Mit dem einstweilen verabschiedeten CORBA 3.0 Standard, erhält die OMG-Middleware Ergänzungen wie den Quality of Service, bessere Internettauglichkeit [insbesondere über Firewalls] und ein neues Framework zwecks Erstellung und Verwaltung von Komponenten. CORBA-Komponenten lassen sich in ADA [SAP], C++ oder Java verfassen. CORBA findet derzeit überwiegend Anwendung in Echtzeitsystemen und auf Microcontrollern.

1.3.1.3 Distributed COM

Das Distributed Component Object Model [DCOM] ist das Ergebnis verschiedener Bestrebungen der Firma Microsoft und bildet neben CORBA und EJB das wohl verbreitetste Komponentenmodell.

MS-DOS als Vorläufer des Multiprocessing-Systems Windows, konnte lediglich einen einzelnen Task bedienen und bot damit zwangsläufig eine anwendungszentrierte Umgebung. Mit der Entwicklung und der zunehmenden Verfügbarkeit leistungsstärkerer Prozessoren, führte Microsoft mit Windows ihr erstes Multitaskingsystem zur Marktreife. Bald ergab sich daraus die Notwendigkeit des anwendungsübergreifenden Datenaustausches, die durch Konzepte wie DDE [Dynamic Data Exchange] und Clipboard [Zwischenablage] bedient wurden. Der Betriebssystemdienst DDE ermöglichte Windows-Entwicklern erstmalig die anwendungs- als auch rechnerübergreifenden Kommunikation auf Basis einer standardisierten Middleware. Aufgrund seiner Komplexität und diversen Einschränkungen, bewährte sich die Implementierung von DDE mangels auch Akzeptanz nicht und verliert seitdem zunehmend an Bedeutung.

Mit Einführung von Windows 3.1 und OLE [Object Linking and Embedding] im Jahre 1992, erfuhr Microsofts Vision der dokumentenzentrierten Umgebung ihre erste Umsetzung.

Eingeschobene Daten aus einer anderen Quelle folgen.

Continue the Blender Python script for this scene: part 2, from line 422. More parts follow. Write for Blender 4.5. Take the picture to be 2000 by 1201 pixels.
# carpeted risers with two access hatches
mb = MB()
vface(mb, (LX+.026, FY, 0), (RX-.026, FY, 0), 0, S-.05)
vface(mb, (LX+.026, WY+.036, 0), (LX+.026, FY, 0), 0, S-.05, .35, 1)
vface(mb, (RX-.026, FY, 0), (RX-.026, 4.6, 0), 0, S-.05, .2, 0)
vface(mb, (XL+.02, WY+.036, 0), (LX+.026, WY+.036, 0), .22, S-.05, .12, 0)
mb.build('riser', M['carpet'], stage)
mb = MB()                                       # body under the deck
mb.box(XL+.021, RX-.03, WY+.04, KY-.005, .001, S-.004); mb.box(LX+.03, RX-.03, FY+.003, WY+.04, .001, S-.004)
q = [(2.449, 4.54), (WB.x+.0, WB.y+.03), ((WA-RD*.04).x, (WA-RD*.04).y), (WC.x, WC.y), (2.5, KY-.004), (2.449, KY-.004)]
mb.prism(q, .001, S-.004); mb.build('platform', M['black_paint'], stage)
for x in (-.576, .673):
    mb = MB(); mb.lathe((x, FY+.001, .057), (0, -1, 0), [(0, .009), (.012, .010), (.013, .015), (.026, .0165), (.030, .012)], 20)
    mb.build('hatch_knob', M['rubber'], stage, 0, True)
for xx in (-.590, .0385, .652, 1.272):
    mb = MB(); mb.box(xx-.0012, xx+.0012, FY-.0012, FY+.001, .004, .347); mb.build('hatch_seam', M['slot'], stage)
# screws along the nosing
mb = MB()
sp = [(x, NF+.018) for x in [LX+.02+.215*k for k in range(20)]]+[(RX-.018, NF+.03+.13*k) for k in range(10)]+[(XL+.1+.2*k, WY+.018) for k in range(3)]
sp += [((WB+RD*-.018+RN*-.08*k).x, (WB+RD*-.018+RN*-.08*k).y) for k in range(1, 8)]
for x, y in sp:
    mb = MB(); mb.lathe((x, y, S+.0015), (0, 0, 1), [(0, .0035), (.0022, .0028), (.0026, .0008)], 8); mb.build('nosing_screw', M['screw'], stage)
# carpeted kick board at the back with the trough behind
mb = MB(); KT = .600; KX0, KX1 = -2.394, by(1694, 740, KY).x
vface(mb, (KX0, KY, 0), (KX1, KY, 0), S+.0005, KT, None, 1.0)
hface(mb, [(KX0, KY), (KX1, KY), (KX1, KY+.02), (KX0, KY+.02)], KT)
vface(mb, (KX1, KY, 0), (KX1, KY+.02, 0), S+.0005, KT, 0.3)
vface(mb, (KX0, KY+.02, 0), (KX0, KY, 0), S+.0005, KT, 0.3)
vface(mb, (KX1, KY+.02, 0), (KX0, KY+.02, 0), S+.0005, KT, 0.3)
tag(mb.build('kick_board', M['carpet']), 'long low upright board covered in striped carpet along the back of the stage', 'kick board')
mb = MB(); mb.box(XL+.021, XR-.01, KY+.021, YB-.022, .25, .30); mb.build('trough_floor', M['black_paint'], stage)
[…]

Der wesentliche Unterschied zwischen einer anwendungszentrierten und einer dokumentenzentrierten Umgebung ist durch den Weg, über den Daten prozessübergreifend transportiert werden können, beschrieben. Anwendungszentrierte Daten charakterisieren sich durch Konvertierung mittels Import- und Exportfunktionen, dokumentenzentrierte Daten hingegen sind eingebettete, dokumentengebundene Informationen. Eine Exceltabelle lässt sich mit einem Word-Dokument verlinken, ohne dass dieses binär importiert werden muss. Änderungen in der Tabelle sind für sämtliche OLE [später OLE 1.0] unterstützenden Anwendungen gleichbedeutend wirksam. Zusammenfassend ermöglichte das auf DDE fußenden OLE 1.0 Anwendungen ein mehrmaliges Verweisen auf Dokumente ohne Konvertierungen vornehmen zu müssen. Der durch diese Technik geprägte Begriff des Compounded Documents [zusammengesetztes Dokument] etablierte sich.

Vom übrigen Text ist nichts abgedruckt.